__Task requirements__: Write out again the entries from the first line to the line that includes "shake(cr, .0011, YB+.0085).build('shake', M_crack, frame)", keeping both of those lines.

__Input__:
┄┄┄┄┄┄┄┄┄┄┄┄┄┄┄┄┄┄┄┄
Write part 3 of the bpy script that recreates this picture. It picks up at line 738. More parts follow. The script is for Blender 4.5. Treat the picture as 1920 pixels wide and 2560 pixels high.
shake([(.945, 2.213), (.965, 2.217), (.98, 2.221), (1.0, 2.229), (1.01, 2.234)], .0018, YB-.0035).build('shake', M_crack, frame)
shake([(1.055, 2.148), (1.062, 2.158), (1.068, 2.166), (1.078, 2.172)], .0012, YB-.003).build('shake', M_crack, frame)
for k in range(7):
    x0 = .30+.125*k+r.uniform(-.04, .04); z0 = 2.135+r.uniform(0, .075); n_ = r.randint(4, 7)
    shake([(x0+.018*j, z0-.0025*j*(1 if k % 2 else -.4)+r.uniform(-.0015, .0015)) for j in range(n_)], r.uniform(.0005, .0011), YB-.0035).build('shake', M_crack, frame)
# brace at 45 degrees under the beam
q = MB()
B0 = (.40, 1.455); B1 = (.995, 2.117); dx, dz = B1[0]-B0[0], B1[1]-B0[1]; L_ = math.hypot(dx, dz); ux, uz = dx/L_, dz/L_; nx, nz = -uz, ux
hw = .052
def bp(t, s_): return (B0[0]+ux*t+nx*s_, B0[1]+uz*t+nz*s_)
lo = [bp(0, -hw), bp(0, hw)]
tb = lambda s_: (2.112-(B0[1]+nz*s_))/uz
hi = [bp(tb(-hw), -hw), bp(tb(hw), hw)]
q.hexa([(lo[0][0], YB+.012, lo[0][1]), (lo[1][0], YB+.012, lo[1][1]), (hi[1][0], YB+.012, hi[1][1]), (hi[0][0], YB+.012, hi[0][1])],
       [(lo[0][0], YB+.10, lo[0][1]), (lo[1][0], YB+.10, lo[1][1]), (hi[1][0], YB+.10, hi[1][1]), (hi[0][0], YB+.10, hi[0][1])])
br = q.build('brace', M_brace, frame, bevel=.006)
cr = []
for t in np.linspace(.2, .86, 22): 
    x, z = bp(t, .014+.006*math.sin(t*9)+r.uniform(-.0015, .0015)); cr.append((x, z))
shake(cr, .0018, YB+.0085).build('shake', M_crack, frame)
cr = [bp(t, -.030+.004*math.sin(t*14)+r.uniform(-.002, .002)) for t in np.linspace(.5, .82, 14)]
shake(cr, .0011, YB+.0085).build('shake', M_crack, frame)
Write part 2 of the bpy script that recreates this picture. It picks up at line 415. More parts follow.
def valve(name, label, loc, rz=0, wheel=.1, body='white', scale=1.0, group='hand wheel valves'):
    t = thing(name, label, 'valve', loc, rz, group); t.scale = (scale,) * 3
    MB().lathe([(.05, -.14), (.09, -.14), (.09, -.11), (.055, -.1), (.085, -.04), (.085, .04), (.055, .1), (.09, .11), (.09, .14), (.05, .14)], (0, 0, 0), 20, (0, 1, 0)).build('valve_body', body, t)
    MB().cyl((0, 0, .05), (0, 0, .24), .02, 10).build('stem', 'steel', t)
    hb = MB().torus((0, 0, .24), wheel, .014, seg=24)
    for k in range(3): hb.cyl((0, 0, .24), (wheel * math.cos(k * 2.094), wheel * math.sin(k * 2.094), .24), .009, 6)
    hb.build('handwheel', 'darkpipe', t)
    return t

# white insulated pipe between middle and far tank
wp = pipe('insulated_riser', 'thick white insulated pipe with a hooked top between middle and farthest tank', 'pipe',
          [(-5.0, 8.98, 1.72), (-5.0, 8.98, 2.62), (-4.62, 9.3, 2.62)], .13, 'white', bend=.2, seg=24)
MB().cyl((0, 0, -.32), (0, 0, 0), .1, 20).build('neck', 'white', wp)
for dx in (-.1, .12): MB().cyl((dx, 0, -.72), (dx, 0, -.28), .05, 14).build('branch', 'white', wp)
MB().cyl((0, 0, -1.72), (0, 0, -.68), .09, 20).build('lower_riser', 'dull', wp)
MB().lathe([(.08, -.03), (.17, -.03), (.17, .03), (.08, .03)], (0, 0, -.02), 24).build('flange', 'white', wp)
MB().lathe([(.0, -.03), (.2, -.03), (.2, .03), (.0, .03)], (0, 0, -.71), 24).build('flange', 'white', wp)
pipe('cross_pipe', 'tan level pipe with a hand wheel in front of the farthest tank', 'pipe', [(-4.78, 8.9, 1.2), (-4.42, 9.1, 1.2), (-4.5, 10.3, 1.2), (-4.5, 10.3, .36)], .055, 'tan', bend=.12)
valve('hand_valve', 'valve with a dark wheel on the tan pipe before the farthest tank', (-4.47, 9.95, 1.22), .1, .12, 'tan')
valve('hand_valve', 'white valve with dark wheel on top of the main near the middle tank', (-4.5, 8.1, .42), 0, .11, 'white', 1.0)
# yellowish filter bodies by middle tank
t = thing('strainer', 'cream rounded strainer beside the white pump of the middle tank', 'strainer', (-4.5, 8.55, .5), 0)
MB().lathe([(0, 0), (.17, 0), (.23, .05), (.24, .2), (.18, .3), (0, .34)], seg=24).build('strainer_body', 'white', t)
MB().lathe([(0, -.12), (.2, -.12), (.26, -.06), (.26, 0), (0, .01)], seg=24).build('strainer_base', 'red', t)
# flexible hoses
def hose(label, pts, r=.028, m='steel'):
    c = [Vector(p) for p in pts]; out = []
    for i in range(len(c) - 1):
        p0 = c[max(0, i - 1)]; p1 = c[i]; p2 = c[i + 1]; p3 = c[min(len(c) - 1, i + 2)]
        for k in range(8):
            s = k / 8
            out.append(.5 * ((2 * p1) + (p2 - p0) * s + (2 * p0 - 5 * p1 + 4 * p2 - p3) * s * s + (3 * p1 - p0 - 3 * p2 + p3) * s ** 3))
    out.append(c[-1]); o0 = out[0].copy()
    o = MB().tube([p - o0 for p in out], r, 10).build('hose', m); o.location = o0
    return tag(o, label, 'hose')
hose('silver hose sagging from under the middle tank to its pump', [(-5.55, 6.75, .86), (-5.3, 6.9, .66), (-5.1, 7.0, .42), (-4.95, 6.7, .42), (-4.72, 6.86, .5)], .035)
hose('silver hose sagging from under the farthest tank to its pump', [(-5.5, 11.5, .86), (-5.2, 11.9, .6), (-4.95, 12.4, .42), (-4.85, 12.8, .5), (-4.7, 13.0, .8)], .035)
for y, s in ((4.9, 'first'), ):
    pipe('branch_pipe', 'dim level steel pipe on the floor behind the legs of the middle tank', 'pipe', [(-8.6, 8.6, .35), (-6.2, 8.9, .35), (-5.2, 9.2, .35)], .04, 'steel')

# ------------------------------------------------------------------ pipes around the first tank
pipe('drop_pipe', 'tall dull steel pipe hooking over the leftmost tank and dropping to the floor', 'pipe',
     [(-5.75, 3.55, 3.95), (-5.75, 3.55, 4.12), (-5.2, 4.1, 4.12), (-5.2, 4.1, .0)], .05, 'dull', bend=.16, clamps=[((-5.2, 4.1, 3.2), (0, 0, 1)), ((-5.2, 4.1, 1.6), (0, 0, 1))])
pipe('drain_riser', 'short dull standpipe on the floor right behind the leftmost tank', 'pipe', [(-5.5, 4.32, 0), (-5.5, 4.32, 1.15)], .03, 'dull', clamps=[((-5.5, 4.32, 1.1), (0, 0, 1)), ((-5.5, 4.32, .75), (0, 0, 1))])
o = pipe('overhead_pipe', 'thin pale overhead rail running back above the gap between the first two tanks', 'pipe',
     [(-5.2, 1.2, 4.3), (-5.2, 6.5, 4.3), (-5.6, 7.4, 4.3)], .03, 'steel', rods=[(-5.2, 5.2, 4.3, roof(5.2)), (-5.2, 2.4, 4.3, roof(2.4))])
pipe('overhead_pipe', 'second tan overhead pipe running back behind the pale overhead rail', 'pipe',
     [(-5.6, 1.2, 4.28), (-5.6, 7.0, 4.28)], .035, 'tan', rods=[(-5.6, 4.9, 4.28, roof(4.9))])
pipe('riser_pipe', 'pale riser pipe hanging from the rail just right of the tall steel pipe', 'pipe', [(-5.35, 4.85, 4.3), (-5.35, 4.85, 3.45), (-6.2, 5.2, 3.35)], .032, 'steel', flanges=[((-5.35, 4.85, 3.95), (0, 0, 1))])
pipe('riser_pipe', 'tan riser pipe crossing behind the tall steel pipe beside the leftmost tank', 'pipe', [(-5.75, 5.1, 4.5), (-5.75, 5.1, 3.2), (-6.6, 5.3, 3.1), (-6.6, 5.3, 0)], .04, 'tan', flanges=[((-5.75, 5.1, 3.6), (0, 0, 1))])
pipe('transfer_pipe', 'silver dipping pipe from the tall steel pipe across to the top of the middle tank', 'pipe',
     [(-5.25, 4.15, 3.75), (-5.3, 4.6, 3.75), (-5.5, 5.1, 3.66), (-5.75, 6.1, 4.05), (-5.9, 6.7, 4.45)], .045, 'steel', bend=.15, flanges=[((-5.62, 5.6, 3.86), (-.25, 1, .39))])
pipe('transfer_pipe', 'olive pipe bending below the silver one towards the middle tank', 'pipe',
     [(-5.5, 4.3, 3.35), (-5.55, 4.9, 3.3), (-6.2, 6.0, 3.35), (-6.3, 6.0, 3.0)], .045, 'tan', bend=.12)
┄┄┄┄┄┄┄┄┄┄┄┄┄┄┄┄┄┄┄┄
__Solved problem__:
Write part 3 of the bpy script that recreates this picture. It picks up at line 738. More parts follow. The script is for Blender 4.5. Treat the picture as 1920 pixels wide and 2560 pixels high.
shake([(.945, 2.213), (.965, 2.217), (.98, 2.221), (1.0, 2.229), (1.01, 2.234)], .0018, YB-.0035).build('shake', M_crack, frame)
shake([(1.055, 2.148), (1.062, 2.158), (1.068, 2.166), (1.078, 2.172)], .0012, YB-.003).build('shake', M_crack, frame)
for k in range(7):
    x0 = .30+.125*k+r.uniform(-.04, .04); z0 = 2.135+r.uniform(0, .075); n_ = r.randint(4, 7)
    shake([(x0+.018*j, z0-.0025*j*(1 if k % 2 else -.4)+r.uniform(-.0015, .0015)) for j in range(n_)], r.uniform(.0005, .0011), YB-.0035).build('shake', M_crack, frame)
# brace at 45 degrees under the beam
q = MB()
B0 = (.40, 1.455); B1 = (.995, 2.117); dx, dz = B1[0]-B0[0], B1[1]-B0[1]; L_ = math.hypot(dx, dz); ux, uz = dx/L_, dz/L_; nx, nz = -uz, ux
hw = .052
def bp(t, s_): return (B0[0]+ux*t+nx*s_, B0[1]+uz*t+nz*s_)
lo = [bp(0, -hw), bp(0, hw)]
tb = lambda s_: (2.112-(B0[1]+nz*s_))/uz
hi = [bp(tb(-hw), -hw), bp(tb(hw), hw)]
q.hexa([(lo[0][0], YB+.012, lo[0][1]), (lo[1][0], YB+.012, lo[1][1]), (hi[1][0], YB+.012, hi[1][1]), (hi[0][0], YB+.012, hi[0][1])],
       [(lo[0][0], YB+.10, lo[0][1]), (lo[1][0], YB+.10, lo[1][1]), (hi[1][0], YB+.10, hi[1][1]), (hi[0][0], YB+.10, hi[0][1])])
br = q.build('brace', M_brace, frame, bevel=.006)
cr = []
for t in np.linspace(.2, .86, 22): 
    x, z = bp(t, .014+.006*math.sin(t*9)+r.uniform(-.0015, .0015)); cr.append((x, z))
shake(cr, .0018, YB+.0085).build('shake', M_crack, frame)
cr = [bp(t, -.030+.004*math.sin(t*14)+r.uniform(-.002, .002)) for t in np.linspace(.5, .82, 14)]
shake(cr, .0011, YB+.0085).build('shake', M_crack, frame)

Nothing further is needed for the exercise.